What McCain ignores is that his plan will encourage the young and healthy to forgo health care insurance thereby crippling the system. There are a number of other significant difficulties with it that deserve more space for discussion.
The point here, though, is that McCain thinks that markets cure all ills. Here's how he put it (page 30, top of the second column) when comparing his health-care proposal to the deregulation of the banking industry.
Opening up the health insurance market to more vigorous nationwide competition, as we have done over the last decade in banking, [emphasis added] would provide more choices of innovative products less burdened by the worst excesses of state-based regulation.Actions of this sort almost always have unintended consequences—as we have learned from our experience in deregulating the banking industry. With the banking industry we were just playing with the world's economy. In health care, we are playing with people's lives. McCain apparently thinks that's fine. A few deaths will be a prod to the market to get itself in shape. That's the way markets work. If enough people die, the companies responsible will lose market share.
Although that's theoretically true (but see below), it's ceratainly not the way to structure a system as important as health care. But McCain is apparently too dense or too much in the thrall of his rich buddies to understand that.

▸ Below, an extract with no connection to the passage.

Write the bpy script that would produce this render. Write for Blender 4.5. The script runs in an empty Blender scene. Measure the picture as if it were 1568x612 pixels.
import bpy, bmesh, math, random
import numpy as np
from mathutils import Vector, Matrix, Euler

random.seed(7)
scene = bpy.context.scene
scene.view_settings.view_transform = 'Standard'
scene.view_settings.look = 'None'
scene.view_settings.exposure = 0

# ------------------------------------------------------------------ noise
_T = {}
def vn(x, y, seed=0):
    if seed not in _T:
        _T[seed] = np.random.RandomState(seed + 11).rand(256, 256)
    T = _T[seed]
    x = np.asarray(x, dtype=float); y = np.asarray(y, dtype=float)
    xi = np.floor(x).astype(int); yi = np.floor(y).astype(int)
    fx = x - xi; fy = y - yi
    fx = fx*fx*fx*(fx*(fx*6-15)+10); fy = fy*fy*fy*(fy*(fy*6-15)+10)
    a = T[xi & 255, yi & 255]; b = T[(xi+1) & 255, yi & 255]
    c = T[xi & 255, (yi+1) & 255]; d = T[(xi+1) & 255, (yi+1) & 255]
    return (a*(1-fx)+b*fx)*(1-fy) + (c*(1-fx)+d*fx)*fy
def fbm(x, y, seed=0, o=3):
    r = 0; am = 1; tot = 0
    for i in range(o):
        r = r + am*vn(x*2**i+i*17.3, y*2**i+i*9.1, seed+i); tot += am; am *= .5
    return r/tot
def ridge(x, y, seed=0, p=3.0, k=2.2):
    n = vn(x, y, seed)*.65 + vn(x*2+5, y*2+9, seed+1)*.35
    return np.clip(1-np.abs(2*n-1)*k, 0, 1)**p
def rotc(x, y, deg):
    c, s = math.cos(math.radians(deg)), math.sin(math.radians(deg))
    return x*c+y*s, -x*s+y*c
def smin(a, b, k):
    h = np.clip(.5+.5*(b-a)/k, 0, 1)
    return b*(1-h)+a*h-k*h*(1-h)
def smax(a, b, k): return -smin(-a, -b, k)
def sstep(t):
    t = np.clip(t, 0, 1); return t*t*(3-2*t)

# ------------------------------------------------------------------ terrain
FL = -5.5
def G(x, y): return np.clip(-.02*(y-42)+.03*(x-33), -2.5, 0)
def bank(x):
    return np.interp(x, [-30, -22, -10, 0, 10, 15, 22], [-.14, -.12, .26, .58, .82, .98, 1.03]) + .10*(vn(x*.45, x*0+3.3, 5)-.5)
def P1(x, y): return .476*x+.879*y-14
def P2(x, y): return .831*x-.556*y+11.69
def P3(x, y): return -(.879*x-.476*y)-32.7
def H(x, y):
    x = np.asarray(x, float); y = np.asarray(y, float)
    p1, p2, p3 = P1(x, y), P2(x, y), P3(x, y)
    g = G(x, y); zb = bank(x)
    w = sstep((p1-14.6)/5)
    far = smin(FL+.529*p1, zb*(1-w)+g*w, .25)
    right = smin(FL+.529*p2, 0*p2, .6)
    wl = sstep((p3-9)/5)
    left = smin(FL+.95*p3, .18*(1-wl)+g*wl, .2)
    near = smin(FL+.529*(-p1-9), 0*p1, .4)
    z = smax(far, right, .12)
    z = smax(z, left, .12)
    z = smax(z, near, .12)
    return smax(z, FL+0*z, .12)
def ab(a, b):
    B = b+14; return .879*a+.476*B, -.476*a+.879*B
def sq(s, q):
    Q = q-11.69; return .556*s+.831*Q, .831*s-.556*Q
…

Furthermore, given the power of advertising and self-promotion, failed companies manage to sell themselves anyway, and market mechanisms often don't work the way they should. After all, look who's now in charge of the Treasury of the United States: the man who ran a company that was one of the primary culprits in selling trash mortgage backed securities. Yet has Mr. Paulson taken any (any!) responsibility for what he and his company have done? Not as far as I know. Not only has he not taken any responsibility, he is now asking the US taxpayer to give him unlimited authority to bail out his former company (in which he probably still have a significant ownership interest) and the companies of his equally guilty buddies.
McCain is also insisting that the bailout not be accompanied by salary caps because — get this — we need the skill and wisdom of high priced executives. Is anyone stupid enough to buy that? (I'm sure McCain is. I'll bet Palin is also.) The best that greed can buy created this mess. So now McCain is arguing that we use the same incentives to hire the next batch of executives. Isn't he capable of learning anything?